Emblematico tuttavia questo piagnisteo, questo nostalgico amarcòrd,  per almeno due ragioni. A nome dei settori superiori della borghesia italiana — strati dominanti ma anti-nazionali quanti altri mai visto che hanno contribuito a depredare e spolpare il Paese —, Gentiloni esprime la illusoria speranza che questi gaulaiter italioti siano premiati, passata sperabilmente la bufera, per questo loro ruolo servile, al limite del pornografico, di rigattieri e curatori fallimentari dell’Italia.

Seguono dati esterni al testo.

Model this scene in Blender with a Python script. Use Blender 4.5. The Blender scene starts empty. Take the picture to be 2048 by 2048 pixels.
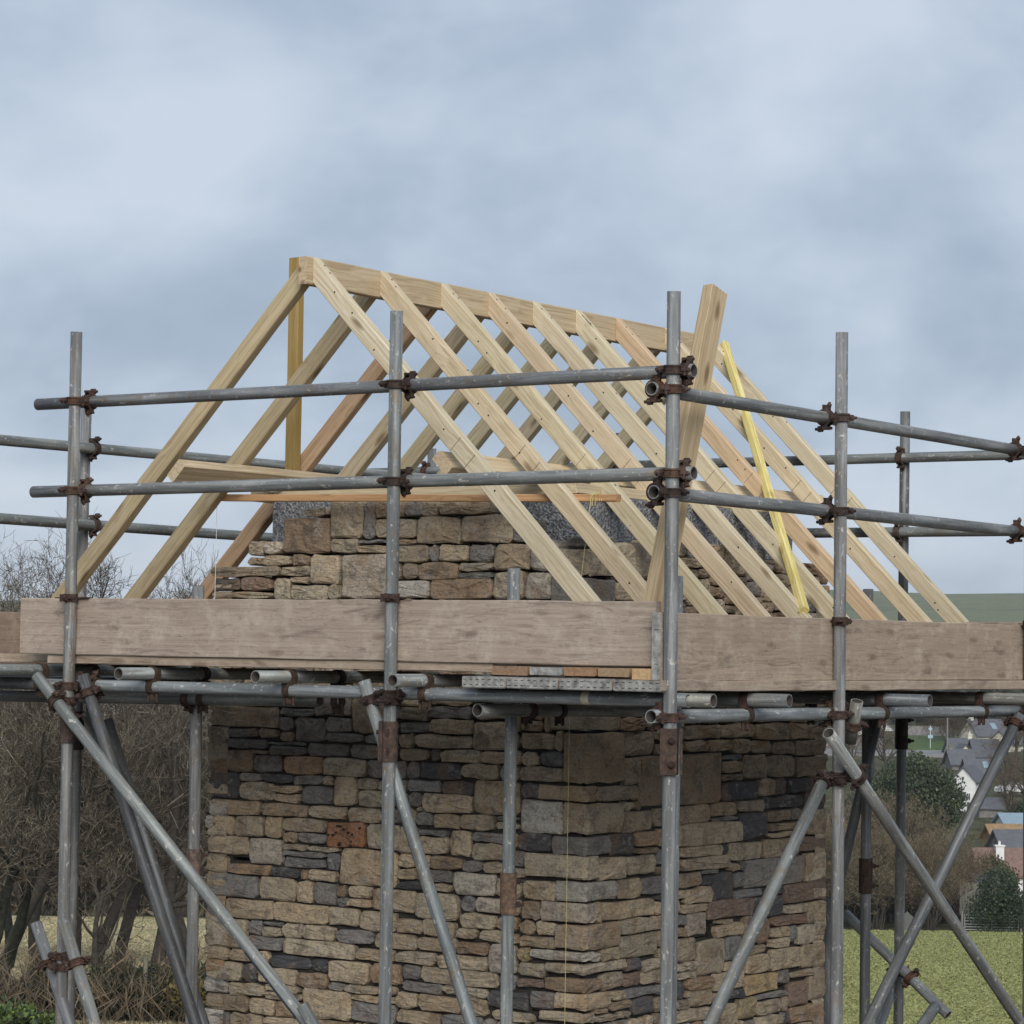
import bpy, math, random
import numpy as np
from mathutils import Matrix, Vector

# ------------------------------------------------------------------ camera
SC = bpy.context.scene
COL = SC.collection
Z0 = 4.1                                   # eye height above the ground at the tower
VL = np.array([-6830., 1187.]); VR = np.array([4867., 1362.])   # vanishing points of the two wall directions
F = math.sqrt(-((VL - 1024) @ (VR - 1024)))
DU = np.array([VR[0] - 1024, 1024 - VR[1], -F]); DU /= np.linalg.norm(DU)
DV = np.array([VL[0] - 1024, 1024 - VL[1], -F]); DV /= np.linalg.norm(DV)
DZ = np.cross(DU, DV)
RM = np.array([DU, DV, DZ])                # camera axes -> world axes
def ray(px, py):
    return RM @ np.array([(px - 1024) / F, (1024 - py) / F, -1.0])
CAM = np.array([-8.11145, -4.99992, Z0])
cam = bpy.data.cameras.new('camera')
cam.sensor_width = 36.0; cam.lens = F / 2048 * 36.0
cam.clip_start = 0.1; cam.clip_end = 8000
camo = bpy.data.objects.new('camera', cam); COL.objects.link(camo)
m = Matrix.Identity(4)
for i in range(3):
    for j in range(3): m[i][j] = RM[i][j]
    m[i][3] = CAM[i]
camo.matrix_world = m
SC.camera = camo
FW = RM @ np.array([0, 0, -1.0]); FW[2] = 0; FW /= np.linalg.norm(FW)
RT = np.array([FW[1], -FW[0], 0.0])

# ------------------------------------------------------------------ exposure, sky, sun
SC.view_settings.view_transform = 'Standard'
SC.view_settings.look = 'None'
SC.view_settings.exposure = 1.05
SC.view_settings.gamma = 1.0
SC.view_settings.use_curve_mapping = False
SC.cycles.max_bounces = 6
SC.cycles.diffuse_bounces = 3
SC.cycles.use_denoising = True

SUN_EL = 28.0               # sun behind cloud, over the camera's left shoulder
def sun_dir():
    h = -FW * math.cos(math.radians(4)) + RT * math.sin(math.radians(4))
    e = math.radians(SUN_EL)
    return np.array([h[0] * math.cos(e), h[1] * math.cos(e), math.sin(e)])
SD = sun_dir()

class G:
    """small helper for node trees"""
    def __init__(s, tree):
        s.t = tree; s.n = tree.nodes; s.l = tree.links
    def node(s, kind, **kw):
        n = s.n.new(kind)
        for k, v in kw.items():
            if k.startswith('i_'):
                n.inputs[k[2:].replace('_', ' ')].default_value = v
            else: setattr(n, k, v)
        return n
    def link(s, a, b): s.l.new(a, b)
    def math(s, op, a, b=None, c=None, clamp=False):
        n = s.n.new('ShaderNodeMath'); n.operation = op; n.use_clamp = clamp
        for i, v in enumerate((a, b, c)):
            if v is None: continue
            if isinstance(v, (int, float)): n.inputs[i].default_value = v
            else: s.link(v, n.inputs[i])
        return n.outputs[0]
    def mix(s, fac, a, b, blend='MIX'):
        n = s.n.new('ShaderNodeMix'); n.data_type = 'RGBA'; n.blend_type = blend
        for sock, v in ((n.inputs[0], fac), (n.inputs[6], a), (n.inputs[7], b)):
            if isinstance(v, (int, float)): sock.default_value = v
            elif isinstance(v, (tuple, list)): sock.default_value = tuple(v) + ((1,) if len(v) == 3 else ())
            else: s.link(v, sock)
        return n.outputs[2]
    def ramp(s, fac, stops, interp='LINEAR'):
        n = s.n.new('ShaderNodeValToRGB'); n.color_ramp.interpolation = interp
        e = n.color_ramp.elements
        while len(e) < len(stops): e.new(0.5)
        for k, (p, c) in zip(e, stops):
            k.position = p
            k.color = (c, c, c, 1) if isinstance(c, (int, float)) else tuple(c) + (1,)
        s.link(fac, n.inputs[0]); return n.outputs[0]
    def noise(s, vec, scale, detail=4, rough=0.55, dist=0.0, dim='3D'):
        n = s.n.new('ShaderNodeTexNoise'); n.noise_dimensions = dim
        n.inputs['Scale'].default_value = scale; n.inputs['Detail'].default_value = detail
        n.inputs['Roughness'].default_value = rough; n.inputs['Distortion'].default_value = dist
        if vec is not None: s.link(vec, n.inputs['Vector'])
        return n.outputs[0]
    def mapping(s, vec, scale=(1, 1, 1), loc=(0, 0, 0), rot=(0, 0, 0)):
        n = s.n.new('ShaderNodeMapping'); s.link(vec, n.inputs[0])
        n.inputs['Scale'].default_value = scale; n.inputs['Location'].default_value = loc
        n.inputs['Rotation'].default_value = rot
        return n.outputs[0]
    def vadd(s, a, b):
        n = s.n.new('ShaderNodeVectorMath'); n.operation = 'ADD'
        s.link(a, n.inputs[0]); s.link(b, n.inputs[1]); return n.outputs[0]

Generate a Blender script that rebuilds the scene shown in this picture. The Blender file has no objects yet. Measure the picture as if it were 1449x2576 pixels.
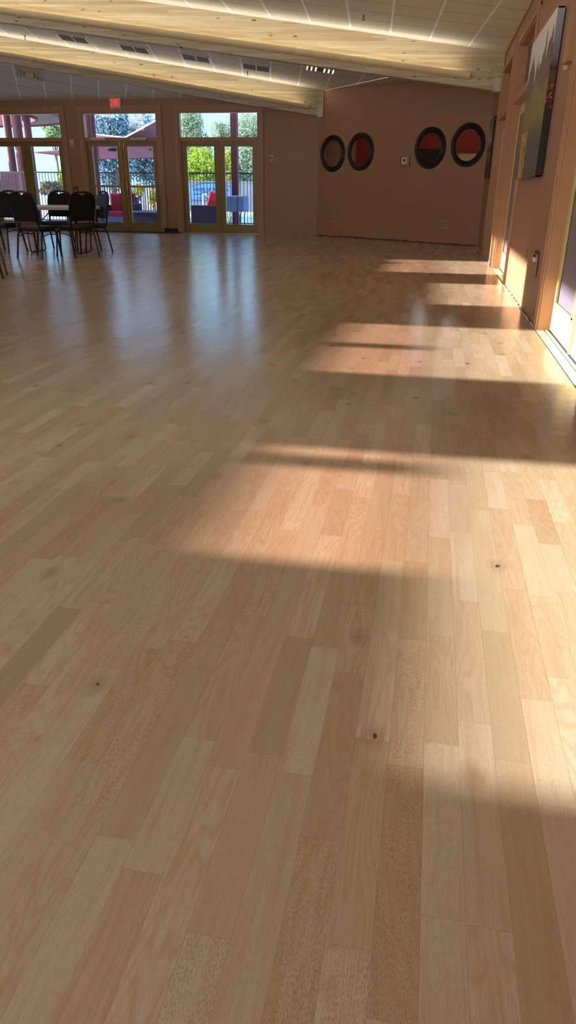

Infine è degno di nota che il Nostro non abbia fatto cenno mai, nel suo discorso, all’Unione europea. Quando ha descritto l’alleanza imperiale ha elencato infatti i singoli paesi del vecchio G7 dei tempi andati della guerra fredda. Non è una banale amnesia, che di questi tempi non sono concesse — poi certi discorsi solenni sono sempre accuratamente preparati. E’ il segno che in camera caritatis danno per certa la dissoluzione dell’Unione europea (che l’affondo protezionistico di Trump accelera). Una “quisquilia” che dice molte cose, tanto più perché viene da un primo ministro che governa dalla parti di Roma, una capitale sempre molto sensibile alle sirene d’oltre Atlantico.